WORK REQUIRED | Which lines run from the first one up to and including the one with "COL = SC.collection"? Print exactly those.
********************
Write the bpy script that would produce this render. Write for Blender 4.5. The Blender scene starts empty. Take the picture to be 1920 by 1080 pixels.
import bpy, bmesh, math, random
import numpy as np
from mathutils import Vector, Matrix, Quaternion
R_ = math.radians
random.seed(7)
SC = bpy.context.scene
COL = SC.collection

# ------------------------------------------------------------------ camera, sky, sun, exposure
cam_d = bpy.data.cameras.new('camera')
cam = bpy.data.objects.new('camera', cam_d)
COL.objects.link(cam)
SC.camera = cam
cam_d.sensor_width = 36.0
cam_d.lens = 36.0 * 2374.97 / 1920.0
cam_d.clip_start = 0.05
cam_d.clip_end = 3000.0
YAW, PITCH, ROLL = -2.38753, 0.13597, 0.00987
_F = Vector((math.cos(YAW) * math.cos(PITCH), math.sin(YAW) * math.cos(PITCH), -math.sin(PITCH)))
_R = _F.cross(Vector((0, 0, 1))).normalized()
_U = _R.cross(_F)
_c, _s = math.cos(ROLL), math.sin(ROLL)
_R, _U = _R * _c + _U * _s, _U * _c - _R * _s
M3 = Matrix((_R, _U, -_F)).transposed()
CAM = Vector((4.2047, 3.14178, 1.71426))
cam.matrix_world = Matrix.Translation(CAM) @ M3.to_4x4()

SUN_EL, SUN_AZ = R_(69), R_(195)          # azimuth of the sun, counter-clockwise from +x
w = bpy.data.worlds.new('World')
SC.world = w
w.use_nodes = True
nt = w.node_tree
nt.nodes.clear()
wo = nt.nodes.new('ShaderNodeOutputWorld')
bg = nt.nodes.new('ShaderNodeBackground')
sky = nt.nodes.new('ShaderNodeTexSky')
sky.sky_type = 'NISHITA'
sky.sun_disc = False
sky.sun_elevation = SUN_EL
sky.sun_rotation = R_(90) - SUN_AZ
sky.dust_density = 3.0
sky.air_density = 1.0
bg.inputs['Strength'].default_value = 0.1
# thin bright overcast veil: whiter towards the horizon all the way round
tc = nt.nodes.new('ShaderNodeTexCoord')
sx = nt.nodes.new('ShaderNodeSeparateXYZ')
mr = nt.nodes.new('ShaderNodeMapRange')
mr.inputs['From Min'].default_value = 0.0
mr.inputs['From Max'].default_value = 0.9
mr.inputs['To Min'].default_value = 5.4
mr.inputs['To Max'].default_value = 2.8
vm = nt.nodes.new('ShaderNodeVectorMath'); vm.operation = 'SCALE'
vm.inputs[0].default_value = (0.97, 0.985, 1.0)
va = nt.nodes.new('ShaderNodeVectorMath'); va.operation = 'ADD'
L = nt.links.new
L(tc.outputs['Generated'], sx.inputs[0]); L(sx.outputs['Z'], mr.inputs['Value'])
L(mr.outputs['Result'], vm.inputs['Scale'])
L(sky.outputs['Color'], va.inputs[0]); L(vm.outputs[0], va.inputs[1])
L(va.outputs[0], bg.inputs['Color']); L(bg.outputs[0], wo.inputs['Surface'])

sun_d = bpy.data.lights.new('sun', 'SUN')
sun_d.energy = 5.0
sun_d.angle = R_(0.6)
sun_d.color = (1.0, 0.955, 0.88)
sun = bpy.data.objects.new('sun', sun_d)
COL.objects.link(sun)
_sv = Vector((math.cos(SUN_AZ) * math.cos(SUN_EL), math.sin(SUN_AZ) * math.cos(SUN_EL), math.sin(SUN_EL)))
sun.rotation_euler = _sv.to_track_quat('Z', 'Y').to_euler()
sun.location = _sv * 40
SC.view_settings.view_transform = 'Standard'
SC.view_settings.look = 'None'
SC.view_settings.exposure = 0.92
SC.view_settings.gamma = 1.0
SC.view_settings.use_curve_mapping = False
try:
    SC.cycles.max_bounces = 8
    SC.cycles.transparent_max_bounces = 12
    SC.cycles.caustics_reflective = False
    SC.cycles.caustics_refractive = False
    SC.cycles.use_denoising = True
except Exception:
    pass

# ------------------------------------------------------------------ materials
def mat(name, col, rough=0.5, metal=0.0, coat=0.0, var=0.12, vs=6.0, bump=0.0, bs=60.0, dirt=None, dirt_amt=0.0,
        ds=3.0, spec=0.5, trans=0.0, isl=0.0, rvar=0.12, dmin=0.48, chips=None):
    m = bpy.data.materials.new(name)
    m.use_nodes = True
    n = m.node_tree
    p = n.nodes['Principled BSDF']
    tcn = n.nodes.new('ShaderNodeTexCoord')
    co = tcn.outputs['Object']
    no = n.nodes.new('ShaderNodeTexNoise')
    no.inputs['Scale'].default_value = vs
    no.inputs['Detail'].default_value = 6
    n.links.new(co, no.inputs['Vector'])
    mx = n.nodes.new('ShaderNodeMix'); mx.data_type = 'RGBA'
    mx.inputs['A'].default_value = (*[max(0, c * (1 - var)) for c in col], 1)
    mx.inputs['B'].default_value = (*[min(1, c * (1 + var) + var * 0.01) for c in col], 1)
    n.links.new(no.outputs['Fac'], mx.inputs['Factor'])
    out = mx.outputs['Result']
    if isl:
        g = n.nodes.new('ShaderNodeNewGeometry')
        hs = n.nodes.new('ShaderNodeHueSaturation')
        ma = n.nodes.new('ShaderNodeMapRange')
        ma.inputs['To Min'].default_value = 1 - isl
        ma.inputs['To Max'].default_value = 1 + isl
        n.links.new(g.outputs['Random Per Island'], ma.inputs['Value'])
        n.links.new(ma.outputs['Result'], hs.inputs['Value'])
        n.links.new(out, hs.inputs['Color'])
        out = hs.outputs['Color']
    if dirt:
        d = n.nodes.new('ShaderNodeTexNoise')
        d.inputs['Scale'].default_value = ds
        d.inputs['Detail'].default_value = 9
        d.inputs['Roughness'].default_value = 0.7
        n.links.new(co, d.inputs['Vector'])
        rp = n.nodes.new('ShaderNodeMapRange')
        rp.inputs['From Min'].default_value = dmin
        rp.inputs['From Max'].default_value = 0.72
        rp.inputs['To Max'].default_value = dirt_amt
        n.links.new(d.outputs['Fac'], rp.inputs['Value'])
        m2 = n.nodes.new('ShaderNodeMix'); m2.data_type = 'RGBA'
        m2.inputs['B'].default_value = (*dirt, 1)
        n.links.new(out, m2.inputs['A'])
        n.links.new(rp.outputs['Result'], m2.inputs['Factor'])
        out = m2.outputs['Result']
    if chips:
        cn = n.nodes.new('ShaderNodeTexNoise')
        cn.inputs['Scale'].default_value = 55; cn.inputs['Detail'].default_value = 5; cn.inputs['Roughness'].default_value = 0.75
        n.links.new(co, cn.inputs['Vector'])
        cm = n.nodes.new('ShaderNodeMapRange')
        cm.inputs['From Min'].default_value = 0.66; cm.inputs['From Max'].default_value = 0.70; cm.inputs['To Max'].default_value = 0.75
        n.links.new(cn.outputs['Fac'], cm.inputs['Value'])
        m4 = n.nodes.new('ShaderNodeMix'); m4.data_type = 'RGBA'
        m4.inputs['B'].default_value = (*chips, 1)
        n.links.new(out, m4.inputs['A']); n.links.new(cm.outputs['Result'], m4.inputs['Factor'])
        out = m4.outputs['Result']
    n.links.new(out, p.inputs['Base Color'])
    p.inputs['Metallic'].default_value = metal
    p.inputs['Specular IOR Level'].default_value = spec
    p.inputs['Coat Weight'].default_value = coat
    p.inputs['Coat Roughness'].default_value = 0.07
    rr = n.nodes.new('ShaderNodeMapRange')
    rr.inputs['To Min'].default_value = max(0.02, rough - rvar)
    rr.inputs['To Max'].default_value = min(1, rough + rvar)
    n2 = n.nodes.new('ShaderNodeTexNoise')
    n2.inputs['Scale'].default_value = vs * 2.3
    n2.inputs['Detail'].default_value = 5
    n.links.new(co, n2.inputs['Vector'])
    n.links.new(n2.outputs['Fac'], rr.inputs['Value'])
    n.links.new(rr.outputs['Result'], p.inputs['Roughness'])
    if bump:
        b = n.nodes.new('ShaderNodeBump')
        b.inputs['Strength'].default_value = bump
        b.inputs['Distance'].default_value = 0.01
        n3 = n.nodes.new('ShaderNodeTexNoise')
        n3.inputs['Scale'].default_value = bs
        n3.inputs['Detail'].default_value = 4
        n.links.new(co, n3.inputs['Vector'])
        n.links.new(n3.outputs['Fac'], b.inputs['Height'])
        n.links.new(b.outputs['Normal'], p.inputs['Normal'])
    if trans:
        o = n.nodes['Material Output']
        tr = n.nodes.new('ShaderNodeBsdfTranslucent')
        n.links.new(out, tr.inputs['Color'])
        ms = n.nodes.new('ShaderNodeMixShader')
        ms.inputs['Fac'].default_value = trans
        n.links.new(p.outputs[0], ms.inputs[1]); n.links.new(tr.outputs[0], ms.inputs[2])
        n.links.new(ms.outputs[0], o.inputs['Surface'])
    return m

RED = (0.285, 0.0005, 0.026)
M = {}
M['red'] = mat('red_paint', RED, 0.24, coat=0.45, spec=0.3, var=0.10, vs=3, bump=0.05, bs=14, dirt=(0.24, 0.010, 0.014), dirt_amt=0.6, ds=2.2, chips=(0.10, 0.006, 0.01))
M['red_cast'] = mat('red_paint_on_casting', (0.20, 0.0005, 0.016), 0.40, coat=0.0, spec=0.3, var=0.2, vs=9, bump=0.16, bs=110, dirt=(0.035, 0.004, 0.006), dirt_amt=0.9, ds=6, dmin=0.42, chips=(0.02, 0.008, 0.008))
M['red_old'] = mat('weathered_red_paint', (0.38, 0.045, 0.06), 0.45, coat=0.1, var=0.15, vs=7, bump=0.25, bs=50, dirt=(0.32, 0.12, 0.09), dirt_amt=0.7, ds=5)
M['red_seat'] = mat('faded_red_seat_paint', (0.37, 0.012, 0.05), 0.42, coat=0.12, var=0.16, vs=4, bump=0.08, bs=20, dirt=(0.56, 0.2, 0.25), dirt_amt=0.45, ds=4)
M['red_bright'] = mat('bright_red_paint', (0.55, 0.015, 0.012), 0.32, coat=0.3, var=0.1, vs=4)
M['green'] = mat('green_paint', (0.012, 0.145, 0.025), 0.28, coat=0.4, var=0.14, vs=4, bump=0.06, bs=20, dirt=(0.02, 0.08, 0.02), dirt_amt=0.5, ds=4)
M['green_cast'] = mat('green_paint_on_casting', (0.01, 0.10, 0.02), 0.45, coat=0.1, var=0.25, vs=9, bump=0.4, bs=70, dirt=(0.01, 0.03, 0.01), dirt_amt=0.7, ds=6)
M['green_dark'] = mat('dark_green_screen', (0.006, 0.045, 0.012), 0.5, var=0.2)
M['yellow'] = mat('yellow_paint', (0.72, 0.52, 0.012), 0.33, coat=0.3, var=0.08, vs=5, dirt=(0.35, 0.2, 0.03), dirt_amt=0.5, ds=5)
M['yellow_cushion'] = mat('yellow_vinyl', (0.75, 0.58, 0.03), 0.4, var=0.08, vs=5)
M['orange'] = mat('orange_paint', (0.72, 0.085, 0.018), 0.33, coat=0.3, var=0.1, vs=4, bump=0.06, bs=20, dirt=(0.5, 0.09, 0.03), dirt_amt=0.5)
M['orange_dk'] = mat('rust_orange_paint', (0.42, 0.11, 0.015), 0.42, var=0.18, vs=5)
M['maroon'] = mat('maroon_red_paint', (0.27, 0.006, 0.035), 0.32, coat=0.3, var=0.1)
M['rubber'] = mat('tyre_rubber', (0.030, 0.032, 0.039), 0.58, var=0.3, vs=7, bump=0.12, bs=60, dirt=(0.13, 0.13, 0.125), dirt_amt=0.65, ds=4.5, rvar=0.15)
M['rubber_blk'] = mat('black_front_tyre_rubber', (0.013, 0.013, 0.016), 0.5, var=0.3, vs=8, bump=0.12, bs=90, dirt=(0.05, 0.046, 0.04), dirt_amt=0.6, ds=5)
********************
THE REPLY |
Write the bpy script that would produce this render. Write for Blender 4.5. The Blender scene starts empty. Take the picture to be 1920 by 1080 pixels.
import bpy, bmesh, math, random
import numpy as np
from mathutils import Vector, Matrix, Quaternion
R_ = math.radians
random.seed(7)
SC = bpy.context.scene
COL = SC.collection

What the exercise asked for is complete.